Problem :: Word for word, restate the lines from the start of the data below through the line containing "SC.camera = cam_o".

3D scene scripts ::
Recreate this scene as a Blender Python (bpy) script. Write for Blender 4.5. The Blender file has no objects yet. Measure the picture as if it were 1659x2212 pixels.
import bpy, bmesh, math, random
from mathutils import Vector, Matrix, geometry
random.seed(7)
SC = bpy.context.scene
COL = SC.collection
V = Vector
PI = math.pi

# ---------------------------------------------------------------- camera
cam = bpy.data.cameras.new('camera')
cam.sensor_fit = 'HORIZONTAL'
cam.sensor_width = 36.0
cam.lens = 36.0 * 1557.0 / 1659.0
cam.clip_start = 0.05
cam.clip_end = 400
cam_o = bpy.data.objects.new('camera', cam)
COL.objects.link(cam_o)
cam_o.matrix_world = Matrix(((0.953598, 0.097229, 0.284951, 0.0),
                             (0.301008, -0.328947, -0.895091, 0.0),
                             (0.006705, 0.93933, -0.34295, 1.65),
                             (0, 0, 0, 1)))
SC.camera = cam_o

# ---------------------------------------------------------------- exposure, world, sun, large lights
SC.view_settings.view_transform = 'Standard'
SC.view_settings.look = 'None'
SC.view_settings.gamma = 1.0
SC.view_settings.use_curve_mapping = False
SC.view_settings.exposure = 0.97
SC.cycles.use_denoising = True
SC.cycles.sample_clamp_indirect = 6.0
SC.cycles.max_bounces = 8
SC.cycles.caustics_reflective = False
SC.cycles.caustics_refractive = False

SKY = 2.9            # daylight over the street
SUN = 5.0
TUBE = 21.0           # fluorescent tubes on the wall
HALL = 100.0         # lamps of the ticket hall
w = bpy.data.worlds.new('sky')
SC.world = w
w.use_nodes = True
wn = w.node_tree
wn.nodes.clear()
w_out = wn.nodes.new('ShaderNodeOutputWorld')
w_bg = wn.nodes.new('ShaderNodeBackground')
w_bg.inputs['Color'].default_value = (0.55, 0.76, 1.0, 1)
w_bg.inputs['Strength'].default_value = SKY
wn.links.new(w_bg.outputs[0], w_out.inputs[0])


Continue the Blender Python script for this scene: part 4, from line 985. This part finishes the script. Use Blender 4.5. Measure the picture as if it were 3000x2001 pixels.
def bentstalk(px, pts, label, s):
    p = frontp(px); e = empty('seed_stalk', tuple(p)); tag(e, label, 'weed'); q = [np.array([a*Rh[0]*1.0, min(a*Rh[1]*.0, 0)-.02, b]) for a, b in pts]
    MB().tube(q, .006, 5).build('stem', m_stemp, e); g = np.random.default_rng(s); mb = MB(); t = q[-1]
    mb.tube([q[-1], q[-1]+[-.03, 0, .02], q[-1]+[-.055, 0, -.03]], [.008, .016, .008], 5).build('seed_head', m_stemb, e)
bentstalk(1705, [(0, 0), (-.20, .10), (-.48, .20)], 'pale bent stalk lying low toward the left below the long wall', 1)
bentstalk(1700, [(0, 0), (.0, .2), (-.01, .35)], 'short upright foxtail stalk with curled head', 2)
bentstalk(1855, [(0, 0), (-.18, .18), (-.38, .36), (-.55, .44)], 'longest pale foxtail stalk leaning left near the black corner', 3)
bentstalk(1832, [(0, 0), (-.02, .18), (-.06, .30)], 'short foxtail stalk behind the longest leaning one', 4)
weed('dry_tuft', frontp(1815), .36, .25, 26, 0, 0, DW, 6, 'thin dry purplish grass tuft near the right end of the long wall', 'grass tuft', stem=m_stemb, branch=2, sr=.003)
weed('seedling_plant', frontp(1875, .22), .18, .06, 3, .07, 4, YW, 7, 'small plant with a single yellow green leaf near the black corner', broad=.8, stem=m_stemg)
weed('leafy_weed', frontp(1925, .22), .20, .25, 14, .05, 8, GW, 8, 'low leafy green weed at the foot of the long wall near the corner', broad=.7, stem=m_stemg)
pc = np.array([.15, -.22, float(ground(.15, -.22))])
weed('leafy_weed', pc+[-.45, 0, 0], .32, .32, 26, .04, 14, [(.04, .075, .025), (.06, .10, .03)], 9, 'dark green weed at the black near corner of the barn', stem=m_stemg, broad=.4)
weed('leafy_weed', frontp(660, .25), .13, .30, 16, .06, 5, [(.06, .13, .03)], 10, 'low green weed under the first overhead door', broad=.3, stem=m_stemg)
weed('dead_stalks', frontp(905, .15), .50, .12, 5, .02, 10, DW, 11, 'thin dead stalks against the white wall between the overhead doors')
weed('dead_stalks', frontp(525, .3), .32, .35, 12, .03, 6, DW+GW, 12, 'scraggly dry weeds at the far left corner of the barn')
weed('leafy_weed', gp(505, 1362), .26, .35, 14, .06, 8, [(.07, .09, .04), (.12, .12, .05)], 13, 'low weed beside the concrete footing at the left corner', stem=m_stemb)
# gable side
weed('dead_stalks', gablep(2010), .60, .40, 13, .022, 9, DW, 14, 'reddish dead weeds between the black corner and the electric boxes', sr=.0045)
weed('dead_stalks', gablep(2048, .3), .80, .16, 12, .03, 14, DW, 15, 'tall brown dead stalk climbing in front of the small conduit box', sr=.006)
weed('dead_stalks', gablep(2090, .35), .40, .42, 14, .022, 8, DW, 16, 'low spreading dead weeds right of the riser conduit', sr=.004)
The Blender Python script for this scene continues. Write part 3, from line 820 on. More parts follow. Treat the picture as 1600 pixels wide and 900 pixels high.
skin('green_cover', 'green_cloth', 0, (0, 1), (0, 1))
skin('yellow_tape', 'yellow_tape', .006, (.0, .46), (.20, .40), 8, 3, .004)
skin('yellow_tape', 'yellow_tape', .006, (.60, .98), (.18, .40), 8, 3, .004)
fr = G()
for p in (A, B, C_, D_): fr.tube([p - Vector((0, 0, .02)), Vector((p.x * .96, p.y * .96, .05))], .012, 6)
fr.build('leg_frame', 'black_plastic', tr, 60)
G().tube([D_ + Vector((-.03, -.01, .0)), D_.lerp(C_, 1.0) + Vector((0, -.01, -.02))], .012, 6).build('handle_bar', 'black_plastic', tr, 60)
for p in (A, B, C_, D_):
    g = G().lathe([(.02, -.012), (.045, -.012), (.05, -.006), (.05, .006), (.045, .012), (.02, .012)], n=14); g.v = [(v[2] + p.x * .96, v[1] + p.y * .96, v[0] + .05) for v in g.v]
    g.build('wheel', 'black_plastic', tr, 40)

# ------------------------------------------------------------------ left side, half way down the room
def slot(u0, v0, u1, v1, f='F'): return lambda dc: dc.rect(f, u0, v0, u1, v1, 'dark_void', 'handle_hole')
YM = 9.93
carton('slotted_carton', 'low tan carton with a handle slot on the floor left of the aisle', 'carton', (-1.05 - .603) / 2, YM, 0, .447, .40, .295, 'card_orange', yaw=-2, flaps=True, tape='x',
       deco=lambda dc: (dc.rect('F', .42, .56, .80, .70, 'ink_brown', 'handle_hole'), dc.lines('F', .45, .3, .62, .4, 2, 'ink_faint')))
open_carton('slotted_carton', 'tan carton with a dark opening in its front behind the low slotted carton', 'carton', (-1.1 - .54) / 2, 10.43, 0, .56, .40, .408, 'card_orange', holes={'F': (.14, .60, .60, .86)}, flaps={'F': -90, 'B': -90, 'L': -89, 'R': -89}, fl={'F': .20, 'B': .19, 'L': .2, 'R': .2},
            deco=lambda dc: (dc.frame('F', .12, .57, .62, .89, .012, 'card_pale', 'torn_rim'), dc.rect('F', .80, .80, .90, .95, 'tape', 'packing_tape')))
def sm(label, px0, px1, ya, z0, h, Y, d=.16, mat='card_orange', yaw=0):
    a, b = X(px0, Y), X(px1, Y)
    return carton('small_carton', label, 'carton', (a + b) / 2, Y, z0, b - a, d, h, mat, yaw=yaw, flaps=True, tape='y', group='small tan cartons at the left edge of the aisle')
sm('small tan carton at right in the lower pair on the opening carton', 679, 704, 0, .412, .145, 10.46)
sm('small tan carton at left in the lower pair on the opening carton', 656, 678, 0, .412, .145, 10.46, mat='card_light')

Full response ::
Recreate this scene as a Blender Python (bpy) script. Write for Blender 4.5. The Blender file has no objects yet. Measure the picture as if it were 1659x2212 pixels.
import bpy, bmesh, math, random
from mathutils import Vector, Matrix, geometry
random.seed(7)
SC = bpy.context.scene
COL = SC.collection
V = Vector
PI = math.pi

# ---------------------------------------------------------------- camera
cam = bpy.data.cameras.new('camera')
cam.sensor_fit = 'HORIZONTAL'
cam.sensor_width = 36.0
cam.lens = 36.0 * 1557.0 / 1659.0
cam.clip_start = 0.05
cam.clip_end = 400
cam_o = bpy.data.objects.new('camera', cam)
COL.objects.link(cam_o)
cam_o.matrix_world = Matrix(((0.953598, 0.097229, 0.284951, 0.0),
                             (0.301008, -0.328947, -0.895091, 0.0),
                             (0.006705, 0.93933, -0.34295, 1.65),
                             (0, 0, 0, 1)))
SC.camera = cam_o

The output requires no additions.